Taiwan faces relentless cyber pressure, with China-linked actors launching 2.63 million intrusion attempts against Taiwan’s critical infrastructure every day. Yet last month, an unexpected breach halted four high-speed rail trains for 48 minutes when a Taiwanese college student used off-the-shelf radio equipment to spoof an emergency signal.
The student and amateur radio operator, a 23-year-old surnamed Lin (林), obtained configuration information for the high-speed rail’s radio communications system, called TETRA, and programmed his own radio equipment to imitate official signals. He bypassed seven security checks in the TETRA radio system, which reportedly had not had its encryption keys updated in the last 19 years. Police arrested Lin on April 28. This week, the Ministry of Transportation and Communications announced a one-month audit of rail communications.
Experts say the incident reflects deeper issues in Taiwan’s operational technology infrastructure, which runs physical systems like critical infrastructure. The information security community has been issuing warnings about the need to update TETRA “for a long time,” said Yi-Suo Tzeng (曾怡碩), a research fellow at the Institute for National Defense and Security Research. The incident should be “a wakeup call” for Taiwan, Tzeng said.
Hardening the resiliency of operational technology is a global challenge. It involves legacy equipment and facilities, which often lack well-developed playbooks for situations that were not anticipated when the systems were first designed. These systems also tend to operate in a closed, internal loop that receives less scrutiny — people assume everything is fine as long as nothing major goes wrong.
Typically, organizations running critical infrastructure don’t upgrade their operational technology systems until necessary due to failure, said Felix Wu (吳 士駿), dean of the College of Electrical Engineering and Computer Science at National Cheng Kung University. He noted that it can be difficult to assess the cyber readiness of Taiwan’s critical infrastructure because relevant information is closely guarded, so it remains unclear what measures have been implemented to bolster resilience and what has been effective. Often, weaknesses only become visible when an incident like the high-speed rail breach occurs.
According to Crystal Tu (杜貞儀), another research fellow at the institute, the high-speed rail breach appears to stem less from a sophisticated cyberattack and more from weaknesses in physical device management and operational discipline. Lin may have been able to spoof parts of the system, likely through obtaining TETRA configuration parameters rather than breaking cryptographic protections directly. Police later arrested a 20-year old accomplice with the surname Chen, who is suspected of providing the parameters to Lin. Chen claims he received the parameters from an online user.
That two amateur radio enthusiasts using commercially available tools could bring the high-speed rail to a standstill is especially striking given the far more complex and persistent cyber threat that Taiwan faces from China. In a session at the CYBERSEC conference in Taipei this week, Chuck Weissenborn, the chief technology officer at Dragos Public Sector, identified a new, China-linked cyberespionage group called Azurite that targets Taiwan and several other countries. Notably, Azurite seems to be focused on stealing the settings and behavior rules that underpin critical infrastructure. This is not espionage, but rather “preparation for an attack,” Weissenborn said. “The only reason you need to collect some of the information they are collecting is if you intend to cause an attack.”
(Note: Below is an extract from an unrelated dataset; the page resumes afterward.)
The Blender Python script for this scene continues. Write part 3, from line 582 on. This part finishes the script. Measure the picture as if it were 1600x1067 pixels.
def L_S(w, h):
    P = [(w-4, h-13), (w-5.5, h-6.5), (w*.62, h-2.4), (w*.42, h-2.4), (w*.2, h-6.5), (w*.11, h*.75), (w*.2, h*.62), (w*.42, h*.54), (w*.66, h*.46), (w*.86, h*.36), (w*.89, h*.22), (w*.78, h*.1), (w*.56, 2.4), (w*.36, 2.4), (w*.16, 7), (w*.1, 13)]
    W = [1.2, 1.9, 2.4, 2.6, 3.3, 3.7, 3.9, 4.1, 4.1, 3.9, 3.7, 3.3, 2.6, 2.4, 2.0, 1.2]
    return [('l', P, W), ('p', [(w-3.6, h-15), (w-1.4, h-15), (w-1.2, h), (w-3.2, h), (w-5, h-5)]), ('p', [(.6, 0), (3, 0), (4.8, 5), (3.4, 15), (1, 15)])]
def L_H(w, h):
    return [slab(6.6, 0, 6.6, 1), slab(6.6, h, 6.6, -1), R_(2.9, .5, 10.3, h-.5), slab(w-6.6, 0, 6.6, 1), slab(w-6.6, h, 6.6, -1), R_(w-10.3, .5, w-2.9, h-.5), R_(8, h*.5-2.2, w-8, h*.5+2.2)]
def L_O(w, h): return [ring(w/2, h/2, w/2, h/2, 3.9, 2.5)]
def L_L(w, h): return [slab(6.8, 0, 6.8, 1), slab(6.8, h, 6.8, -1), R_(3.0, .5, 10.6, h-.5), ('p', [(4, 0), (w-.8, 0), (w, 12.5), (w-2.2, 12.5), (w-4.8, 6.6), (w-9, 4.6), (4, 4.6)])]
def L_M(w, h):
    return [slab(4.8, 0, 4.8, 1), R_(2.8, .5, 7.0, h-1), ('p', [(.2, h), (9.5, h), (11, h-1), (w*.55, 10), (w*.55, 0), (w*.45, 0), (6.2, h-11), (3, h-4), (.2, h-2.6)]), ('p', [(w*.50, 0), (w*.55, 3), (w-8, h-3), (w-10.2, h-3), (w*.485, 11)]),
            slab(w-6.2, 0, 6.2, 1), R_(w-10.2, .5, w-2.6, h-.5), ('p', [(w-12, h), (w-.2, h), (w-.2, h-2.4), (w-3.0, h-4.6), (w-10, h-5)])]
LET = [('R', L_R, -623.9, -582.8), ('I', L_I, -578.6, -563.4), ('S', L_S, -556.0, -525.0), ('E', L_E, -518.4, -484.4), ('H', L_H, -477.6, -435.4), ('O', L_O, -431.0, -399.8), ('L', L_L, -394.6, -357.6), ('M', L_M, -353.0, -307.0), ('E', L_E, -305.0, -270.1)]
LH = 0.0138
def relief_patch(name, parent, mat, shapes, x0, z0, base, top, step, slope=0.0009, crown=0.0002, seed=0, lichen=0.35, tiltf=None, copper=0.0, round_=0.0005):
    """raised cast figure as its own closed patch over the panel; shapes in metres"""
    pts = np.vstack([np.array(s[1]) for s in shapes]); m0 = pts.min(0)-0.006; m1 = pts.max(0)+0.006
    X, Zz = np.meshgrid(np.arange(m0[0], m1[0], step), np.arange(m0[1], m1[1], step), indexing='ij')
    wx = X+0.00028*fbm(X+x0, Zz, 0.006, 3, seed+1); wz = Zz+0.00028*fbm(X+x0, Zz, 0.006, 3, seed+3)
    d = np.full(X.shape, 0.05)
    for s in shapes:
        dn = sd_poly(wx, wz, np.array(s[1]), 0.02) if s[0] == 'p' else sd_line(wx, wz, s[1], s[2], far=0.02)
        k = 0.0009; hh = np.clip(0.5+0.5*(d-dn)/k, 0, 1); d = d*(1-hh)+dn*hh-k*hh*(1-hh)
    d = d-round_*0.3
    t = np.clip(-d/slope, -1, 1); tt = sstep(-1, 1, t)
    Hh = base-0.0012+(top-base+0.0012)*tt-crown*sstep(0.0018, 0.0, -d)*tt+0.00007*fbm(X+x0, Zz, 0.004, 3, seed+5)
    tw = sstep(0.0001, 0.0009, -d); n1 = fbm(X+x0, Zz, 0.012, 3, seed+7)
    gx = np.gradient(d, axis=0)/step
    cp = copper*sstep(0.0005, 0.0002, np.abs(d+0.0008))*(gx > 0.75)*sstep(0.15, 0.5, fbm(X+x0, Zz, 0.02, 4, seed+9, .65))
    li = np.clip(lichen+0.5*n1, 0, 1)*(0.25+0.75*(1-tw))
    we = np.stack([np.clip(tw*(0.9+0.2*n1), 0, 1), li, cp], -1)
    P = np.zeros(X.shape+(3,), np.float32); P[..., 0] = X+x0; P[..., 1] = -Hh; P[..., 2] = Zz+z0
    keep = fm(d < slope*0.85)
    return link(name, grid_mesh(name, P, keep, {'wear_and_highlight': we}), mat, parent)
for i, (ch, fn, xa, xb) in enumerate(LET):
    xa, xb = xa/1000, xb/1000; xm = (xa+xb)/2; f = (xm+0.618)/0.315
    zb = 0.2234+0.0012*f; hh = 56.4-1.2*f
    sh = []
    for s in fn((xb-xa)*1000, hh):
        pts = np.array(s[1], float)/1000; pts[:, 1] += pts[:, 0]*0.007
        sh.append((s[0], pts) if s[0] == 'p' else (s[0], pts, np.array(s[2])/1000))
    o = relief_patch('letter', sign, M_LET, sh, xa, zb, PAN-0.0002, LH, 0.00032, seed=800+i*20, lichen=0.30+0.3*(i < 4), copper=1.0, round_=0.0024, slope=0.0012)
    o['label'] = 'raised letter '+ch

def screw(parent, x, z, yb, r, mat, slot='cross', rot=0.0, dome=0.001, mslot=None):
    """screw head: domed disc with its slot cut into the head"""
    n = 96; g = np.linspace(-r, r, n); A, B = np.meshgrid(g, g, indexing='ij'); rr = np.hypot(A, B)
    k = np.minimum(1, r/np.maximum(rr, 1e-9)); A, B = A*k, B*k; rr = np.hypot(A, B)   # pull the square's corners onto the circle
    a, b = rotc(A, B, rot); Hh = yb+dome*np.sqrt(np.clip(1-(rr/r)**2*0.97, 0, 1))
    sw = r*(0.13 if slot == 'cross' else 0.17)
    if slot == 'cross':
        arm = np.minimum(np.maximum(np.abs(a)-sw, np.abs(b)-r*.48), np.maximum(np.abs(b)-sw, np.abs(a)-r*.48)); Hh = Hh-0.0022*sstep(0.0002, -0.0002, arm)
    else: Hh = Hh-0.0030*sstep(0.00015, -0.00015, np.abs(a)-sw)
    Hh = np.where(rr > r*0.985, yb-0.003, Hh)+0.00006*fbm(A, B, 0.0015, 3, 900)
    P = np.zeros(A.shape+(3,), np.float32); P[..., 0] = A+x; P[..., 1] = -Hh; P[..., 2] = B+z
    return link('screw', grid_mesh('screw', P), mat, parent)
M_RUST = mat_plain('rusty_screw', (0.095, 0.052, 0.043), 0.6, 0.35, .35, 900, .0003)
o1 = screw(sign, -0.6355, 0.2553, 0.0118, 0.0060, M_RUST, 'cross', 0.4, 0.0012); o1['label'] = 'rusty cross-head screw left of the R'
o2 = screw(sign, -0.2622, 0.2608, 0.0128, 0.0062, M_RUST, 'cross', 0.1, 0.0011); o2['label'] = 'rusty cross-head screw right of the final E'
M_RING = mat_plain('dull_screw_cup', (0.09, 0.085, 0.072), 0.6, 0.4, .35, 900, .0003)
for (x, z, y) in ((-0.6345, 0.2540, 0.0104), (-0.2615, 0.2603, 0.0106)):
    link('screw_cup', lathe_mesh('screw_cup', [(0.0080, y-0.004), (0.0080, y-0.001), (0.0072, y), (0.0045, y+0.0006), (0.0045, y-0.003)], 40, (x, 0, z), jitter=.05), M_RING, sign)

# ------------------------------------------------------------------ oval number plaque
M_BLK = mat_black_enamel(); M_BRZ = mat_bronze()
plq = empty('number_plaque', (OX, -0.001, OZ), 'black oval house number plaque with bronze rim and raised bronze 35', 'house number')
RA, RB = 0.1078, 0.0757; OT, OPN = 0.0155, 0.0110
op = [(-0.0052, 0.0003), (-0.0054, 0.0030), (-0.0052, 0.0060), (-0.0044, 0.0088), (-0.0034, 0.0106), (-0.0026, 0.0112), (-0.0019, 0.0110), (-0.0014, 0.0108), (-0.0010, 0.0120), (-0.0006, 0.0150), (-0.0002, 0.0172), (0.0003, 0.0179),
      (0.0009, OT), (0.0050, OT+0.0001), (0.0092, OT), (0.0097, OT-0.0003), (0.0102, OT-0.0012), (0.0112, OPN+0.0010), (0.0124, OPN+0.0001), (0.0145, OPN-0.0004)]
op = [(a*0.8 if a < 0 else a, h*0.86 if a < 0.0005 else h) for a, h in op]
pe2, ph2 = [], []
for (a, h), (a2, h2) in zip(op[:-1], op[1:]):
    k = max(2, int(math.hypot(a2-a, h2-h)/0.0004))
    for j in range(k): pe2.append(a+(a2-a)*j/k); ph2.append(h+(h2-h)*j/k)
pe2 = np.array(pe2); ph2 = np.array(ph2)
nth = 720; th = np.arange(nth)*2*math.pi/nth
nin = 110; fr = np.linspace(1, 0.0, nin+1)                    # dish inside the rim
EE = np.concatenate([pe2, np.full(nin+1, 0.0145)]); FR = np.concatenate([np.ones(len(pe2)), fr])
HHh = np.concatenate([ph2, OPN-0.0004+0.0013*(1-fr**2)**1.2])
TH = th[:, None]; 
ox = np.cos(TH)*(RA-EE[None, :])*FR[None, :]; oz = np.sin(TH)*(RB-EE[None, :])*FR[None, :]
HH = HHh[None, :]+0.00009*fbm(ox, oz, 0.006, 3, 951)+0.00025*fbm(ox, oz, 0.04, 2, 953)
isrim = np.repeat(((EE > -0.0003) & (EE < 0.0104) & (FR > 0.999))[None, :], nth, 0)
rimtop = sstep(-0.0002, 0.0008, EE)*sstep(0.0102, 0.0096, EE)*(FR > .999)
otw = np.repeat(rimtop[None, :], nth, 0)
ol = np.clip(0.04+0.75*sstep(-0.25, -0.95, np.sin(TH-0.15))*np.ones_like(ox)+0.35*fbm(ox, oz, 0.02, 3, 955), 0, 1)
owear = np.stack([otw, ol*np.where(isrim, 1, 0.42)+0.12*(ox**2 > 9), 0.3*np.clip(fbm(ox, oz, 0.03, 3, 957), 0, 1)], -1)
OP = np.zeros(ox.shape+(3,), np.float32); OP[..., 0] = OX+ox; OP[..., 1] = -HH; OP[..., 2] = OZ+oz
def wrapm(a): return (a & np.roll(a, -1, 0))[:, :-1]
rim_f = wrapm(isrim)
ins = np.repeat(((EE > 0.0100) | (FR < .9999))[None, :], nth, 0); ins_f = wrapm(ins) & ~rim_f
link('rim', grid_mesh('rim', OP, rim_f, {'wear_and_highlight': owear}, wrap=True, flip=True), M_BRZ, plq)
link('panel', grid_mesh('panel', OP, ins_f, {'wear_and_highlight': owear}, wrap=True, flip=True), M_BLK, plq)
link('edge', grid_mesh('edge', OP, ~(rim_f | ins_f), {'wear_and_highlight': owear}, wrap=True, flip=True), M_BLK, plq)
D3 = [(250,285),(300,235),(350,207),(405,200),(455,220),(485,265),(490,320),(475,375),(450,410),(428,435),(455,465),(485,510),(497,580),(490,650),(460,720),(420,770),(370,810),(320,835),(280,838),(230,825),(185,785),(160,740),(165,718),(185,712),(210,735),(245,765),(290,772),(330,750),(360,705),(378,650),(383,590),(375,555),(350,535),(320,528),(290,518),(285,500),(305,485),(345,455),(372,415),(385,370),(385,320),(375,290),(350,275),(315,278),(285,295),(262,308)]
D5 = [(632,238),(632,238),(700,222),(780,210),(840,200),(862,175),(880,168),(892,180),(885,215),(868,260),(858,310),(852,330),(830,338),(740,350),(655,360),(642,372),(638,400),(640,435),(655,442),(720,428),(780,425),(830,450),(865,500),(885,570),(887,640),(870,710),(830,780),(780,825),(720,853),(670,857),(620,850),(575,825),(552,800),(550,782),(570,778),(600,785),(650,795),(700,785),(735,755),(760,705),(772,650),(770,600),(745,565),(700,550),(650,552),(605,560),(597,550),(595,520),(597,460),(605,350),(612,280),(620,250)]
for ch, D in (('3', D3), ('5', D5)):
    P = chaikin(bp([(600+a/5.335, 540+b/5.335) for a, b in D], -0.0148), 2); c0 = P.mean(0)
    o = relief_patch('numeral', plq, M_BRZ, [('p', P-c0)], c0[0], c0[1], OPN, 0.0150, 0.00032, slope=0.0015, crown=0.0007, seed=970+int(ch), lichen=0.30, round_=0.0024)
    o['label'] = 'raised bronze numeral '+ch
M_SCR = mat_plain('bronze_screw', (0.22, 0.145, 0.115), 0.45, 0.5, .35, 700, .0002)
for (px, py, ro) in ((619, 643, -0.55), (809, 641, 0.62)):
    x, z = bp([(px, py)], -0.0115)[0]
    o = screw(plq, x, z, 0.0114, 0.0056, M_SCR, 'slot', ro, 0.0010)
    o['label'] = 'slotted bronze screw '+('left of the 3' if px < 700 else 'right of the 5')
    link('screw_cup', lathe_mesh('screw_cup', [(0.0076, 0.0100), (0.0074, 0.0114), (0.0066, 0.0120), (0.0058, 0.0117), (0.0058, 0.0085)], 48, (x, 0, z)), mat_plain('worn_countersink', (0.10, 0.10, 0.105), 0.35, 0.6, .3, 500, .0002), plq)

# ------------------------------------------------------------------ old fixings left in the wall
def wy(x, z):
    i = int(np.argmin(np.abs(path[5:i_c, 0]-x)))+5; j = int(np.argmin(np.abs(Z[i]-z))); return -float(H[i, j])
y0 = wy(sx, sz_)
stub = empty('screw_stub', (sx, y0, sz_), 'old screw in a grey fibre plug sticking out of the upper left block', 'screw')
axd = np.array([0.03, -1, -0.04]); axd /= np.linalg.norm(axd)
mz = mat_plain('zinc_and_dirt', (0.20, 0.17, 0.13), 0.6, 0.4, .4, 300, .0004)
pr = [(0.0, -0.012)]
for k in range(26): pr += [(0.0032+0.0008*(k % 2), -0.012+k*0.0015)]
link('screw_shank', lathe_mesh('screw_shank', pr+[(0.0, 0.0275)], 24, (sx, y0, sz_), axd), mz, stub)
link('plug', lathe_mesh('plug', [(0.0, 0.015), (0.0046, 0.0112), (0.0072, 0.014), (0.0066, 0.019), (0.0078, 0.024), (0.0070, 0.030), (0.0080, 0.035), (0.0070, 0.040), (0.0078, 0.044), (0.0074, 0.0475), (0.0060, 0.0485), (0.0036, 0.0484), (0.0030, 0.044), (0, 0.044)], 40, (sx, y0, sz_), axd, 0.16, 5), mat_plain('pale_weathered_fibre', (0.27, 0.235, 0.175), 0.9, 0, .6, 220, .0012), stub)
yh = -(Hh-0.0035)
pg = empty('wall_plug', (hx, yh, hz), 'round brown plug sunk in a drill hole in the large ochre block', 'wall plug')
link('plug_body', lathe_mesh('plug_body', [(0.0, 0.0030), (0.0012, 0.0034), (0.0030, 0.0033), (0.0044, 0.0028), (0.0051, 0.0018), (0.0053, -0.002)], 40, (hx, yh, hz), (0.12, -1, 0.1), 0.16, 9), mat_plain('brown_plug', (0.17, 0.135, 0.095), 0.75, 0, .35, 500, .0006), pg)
Attacks on critical infrastructure create cascading failures across other sectors, said Ying-Dar Lin (林盈達), president of the National Institute of Cyber Security, in a speech at CYBERSEC. “That is why some people say that if China is going to attack Taiwan, they will hit Taiwan’s critical infrastructure. Because doing so would plunge the society and government into chaos, leaving them with no time to take care of the situation in the Taiwan Strait.”
While the impact of the emergency signal sent by Lin last month was mild, it underscores the risk that a spoof could give “a fatal directive” that leads to the loss of human life and the destruction of transportation infrastructure, said Tzeng, the research fellow at the Institute for National Defense and Security Research. An incident like this would stoke fear and anxiety among the public, Tzeng said, making it more difficult to “brace for the impact” of a Chinese invasion.